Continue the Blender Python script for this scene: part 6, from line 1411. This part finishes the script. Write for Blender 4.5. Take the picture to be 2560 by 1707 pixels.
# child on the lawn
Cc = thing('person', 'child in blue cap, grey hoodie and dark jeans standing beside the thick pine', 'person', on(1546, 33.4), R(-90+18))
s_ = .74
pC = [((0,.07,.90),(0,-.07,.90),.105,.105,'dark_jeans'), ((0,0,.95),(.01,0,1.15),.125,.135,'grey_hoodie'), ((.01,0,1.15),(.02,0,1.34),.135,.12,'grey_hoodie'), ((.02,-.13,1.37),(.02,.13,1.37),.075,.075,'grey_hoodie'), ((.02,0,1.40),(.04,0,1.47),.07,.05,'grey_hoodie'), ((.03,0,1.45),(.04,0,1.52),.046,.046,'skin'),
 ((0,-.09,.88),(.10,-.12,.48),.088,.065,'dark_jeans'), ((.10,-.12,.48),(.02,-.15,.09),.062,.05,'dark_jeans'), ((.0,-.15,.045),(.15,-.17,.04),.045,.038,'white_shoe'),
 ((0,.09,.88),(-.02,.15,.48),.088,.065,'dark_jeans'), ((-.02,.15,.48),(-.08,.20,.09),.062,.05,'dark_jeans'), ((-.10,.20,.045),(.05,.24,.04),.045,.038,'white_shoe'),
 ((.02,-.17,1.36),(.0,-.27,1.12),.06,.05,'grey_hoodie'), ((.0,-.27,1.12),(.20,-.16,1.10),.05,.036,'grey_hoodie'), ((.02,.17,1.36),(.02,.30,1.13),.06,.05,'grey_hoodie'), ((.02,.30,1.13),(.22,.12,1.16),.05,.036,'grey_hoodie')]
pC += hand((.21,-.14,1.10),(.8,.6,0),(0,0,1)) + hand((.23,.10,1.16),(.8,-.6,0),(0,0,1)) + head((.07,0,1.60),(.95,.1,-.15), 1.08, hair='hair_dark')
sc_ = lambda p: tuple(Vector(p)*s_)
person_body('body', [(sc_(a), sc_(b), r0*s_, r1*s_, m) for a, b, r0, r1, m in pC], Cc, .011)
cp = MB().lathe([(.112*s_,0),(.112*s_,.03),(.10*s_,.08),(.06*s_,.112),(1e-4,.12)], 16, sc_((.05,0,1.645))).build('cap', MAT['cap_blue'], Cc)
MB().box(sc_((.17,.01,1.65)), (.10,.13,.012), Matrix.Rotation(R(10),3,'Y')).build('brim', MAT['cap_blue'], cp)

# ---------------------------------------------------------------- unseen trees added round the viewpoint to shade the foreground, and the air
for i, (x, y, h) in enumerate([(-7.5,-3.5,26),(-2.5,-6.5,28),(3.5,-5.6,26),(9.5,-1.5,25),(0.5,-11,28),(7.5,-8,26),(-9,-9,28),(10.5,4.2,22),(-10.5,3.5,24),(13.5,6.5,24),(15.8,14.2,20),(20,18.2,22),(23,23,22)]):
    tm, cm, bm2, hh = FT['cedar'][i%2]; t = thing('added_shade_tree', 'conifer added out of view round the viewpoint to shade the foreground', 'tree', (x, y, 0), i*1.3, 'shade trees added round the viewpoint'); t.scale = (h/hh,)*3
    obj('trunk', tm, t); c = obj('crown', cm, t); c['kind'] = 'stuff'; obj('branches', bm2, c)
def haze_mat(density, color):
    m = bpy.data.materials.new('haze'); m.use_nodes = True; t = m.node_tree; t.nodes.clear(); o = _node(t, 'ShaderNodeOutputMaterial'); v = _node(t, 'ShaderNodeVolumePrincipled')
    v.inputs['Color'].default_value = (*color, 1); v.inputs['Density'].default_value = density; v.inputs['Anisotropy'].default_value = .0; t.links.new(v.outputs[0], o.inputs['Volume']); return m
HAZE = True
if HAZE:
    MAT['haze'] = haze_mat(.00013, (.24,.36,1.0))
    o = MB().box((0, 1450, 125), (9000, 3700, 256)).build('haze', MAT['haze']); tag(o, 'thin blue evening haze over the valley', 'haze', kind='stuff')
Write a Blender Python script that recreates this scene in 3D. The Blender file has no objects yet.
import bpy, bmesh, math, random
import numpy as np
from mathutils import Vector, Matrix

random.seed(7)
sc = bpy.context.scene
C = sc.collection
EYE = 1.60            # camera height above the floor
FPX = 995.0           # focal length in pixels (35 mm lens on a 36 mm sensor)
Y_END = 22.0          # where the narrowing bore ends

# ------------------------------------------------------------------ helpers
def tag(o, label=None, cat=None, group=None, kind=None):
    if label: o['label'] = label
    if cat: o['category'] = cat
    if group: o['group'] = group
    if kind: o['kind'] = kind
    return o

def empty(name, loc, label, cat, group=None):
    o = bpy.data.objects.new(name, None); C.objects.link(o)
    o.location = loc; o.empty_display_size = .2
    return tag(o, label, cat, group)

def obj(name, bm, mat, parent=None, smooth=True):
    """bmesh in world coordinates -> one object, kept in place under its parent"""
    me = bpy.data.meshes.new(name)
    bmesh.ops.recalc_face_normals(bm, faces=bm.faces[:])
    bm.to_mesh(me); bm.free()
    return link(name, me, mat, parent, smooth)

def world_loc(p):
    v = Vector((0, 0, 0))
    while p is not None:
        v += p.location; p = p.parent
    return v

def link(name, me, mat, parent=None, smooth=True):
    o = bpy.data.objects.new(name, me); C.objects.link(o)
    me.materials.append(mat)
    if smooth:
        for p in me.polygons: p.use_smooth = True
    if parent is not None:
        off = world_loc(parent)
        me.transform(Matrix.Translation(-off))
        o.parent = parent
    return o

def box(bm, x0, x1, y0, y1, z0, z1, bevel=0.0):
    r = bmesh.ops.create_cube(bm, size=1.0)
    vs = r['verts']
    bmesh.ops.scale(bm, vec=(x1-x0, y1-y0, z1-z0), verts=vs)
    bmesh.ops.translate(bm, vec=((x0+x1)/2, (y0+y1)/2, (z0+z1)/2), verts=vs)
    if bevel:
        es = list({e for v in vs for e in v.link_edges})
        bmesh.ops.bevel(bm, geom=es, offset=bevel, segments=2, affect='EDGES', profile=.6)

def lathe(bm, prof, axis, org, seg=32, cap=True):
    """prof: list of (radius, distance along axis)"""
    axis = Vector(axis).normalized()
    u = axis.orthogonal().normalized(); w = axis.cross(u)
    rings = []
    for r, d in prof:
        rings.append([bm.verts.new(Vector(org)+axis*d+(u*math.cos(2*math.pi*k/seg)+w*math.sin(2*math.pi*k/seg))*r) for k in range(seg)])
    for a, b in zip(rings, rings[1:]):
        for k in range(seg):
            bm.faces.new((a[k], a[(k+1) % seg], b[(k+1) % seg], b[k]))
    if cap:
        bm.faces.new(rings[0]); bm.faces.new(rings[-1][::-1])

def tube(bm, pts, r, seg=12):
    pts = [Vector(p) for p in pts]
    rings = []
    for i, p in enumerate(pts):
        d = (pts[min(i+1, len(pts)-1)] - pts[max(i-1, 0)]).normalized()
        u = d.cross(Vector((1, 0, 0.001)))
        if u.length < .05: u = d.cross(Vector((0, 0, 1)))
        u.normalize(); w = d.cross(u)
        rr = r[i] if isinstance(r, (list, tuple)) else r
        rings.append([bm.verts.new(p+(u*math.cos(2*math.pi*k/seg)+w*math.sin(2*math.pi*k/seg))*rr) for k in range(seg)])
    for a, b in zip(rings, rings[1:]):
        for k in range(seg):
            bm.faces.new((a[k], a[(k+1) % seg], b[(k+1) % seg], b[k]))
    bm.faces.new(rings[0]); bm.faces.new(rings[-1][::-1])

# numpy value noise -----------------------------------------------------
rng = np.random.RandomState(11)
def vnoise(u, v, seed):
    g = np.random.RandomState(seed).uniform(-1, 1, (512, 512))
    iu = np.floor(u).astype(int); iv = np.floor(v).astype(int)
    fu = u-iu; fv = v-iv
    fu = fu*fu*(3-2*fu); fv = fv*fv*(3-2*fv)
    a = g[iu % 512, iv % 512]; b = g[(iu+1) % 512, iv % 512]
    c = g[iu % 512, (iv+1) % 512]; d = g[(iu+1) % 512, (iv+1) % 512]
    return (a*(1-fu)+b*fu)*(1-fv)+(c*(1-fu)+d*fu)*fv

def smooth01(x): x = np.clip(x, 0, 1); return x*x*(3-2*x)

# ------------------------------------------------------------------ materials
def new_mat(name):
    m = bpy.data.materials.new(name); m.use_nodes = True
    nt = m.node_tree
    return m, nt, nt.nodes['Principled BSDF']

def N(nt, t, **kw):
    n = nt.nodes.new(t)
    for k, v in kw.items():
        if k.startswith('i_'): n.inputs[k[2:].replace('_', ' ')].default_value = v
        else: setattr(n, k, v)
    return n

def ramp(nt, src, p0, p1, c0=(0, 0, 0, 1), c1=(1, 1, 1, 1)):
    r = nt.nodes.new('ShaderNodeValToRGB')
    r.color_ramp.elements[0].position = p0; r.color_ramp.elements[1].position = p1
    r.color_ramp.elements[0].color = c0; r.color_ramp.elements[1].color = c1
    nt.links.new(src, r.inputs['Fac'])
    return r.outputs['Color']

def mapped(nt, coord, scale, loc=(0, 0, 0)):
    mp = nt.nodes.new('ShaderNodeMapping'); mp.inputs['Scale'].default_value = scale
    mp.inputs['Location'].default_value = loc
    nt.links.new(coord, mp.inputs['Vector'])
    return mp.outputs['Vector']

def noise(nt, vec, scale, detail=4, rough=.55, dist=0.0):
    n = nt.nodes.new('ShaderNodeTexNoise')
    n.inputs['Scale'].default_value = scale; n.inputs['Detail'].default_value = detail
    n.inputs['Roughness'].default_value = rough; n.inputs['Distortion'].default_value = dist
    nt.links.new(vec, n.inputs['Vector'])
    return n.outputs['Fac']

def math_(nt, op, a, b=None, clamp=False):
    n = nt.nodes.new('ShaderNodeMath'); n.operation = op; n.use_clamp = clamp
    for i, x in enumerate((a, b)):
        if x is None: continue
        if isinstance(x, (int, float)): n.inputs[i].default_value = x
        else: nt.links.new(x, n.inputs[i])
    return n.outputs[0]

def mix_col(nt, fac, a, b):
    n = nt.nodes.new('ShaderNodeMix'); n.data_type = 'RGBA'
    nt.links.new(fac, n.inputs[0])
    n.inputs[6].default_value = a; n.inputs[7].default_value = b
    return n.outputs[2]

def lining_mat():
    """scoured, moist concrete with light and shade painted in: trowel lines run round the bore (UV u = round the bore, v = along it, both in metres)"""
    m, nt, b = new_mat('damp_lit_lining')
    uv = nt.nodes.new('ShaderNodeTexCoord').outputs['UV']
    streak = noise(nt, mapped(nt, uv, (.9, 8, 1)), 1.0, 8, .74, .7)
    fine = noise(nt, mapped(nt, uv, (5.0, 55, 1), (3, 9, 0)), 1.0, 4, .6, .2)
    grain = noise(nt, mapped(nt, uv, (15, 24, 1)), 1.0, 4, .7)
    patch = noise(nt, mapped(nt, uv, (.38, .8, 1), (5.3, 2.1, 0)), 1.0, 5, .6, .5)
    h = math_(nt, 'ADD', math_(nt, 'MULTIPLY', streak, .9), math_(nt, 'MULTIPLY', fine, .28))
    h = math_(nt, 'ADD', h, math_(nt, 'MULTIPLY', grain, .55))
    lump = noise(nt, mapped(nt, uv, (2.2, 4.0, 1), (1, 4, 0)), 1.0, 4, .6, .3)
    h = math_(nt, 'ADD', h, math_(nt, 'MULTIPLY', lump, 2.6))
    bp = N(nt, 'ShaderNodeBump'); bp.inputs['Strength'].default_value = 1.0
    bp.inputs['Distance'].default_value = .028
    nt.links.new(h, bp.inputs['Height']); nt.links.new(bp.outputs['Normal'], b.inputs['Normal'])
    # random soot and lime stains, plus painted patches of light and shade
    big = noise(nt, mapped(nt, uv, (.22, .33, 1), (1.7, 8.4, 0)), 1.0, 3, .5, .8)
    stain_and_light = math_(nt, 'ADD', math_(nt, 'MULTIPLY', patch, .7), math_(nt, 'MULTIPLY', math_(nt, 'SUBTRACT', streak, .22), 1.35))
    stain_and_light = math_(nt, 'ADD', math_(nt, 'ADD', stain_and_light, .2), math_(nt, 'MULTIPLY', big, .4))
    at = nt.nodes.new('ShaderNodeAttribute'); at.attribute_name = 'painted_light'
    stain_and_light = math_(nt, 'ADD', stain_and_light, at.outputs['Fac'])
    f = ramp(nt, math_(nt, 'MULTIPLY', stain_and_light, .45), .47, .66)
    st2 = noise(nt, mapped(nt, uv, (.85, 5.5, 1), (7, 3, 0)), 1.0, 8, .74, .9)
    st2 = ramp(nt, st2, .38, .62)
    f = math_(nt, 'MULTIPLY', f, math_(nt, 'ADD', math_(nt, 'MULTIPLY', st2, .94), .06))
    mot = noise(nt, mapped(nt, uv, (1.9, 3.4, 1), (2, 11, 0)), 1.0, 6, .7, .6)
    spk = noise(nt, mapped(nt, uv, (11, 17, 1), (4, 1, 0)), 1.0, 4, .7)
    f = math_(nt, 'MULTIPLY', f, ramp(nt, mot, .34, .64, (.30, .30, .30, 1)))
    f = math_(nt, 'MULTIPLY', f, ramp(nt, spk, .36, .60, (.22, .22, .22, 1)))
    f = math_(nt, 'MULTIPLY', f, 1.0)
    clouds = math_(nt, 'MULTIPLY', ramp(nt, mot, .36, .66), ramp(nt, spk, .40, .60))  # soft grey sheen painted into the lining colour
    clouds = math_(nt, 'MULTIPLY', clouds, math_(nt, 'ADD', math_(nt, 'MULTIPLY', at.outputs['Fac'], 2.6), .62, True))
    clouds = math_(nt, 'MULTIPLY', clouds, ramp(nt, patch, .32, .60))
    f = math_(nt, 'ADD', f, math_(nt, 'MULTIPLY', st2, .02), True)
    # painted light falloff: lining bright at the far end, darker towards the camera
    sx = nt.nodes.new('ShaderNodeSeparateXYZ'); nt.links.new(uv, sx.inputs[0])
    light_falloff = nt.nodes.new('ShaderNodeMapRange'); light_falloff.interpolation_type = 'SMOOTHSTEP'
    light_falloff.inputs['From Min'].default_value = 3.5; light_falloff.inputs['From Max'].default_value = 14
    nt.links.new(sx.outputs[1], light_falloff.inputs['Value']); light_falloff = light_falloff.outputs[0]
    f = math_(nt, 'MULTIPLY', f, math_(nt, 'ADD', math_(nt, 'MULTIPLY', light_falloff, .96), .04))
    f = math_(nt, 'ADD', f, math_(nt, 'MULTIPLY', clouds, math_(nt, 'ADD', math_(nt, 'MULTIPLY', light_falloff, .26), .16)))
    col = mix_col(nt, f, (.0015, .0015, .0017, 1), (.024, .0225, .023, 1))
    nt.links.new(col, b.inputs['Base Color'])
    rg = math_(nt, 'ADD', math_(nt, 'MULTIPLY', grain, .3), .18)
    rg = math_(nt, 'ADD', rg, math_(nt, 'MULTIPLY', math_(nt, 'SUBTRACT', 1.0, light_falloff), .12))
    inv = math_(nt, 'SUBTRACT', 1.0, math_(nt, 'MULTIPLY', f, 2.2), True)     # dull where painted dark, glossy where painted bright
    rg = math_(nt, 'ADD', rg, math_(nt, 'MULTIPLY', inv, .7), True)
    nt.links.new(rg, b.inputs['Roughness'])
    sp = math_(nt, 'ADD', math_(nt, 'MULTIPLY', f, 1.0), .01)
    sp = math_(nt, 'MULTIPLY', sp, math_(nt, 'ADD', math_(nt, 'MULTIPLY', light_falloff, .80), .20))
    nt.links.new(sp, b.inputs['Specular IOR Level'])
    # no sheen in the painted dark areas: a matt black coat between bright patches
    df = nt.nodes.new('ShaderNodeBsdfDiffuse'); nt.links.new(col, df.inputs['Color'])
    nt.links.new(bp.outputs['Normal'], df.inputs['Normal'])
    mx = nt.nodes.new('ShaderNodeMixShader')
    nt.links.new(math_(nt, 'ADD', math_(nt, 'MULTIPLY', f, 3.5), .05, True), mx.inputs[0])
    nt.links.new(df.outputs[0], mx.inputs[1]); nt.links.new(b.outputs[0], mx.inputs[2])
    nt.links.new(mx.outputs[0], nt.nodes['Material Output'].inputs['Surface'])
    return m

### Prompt
Each line above that holds the string "script" should be copied and shown.

### Written answer
Continue the Blender Python script for this scene: part 6, from line 1411. This part finishes the script. Write for Blender 4.5. Take the picture to be 2560 by 1707 pixels.
Write a Blender Python script that recreates this scene in 3D. The Blender file has no objects yet.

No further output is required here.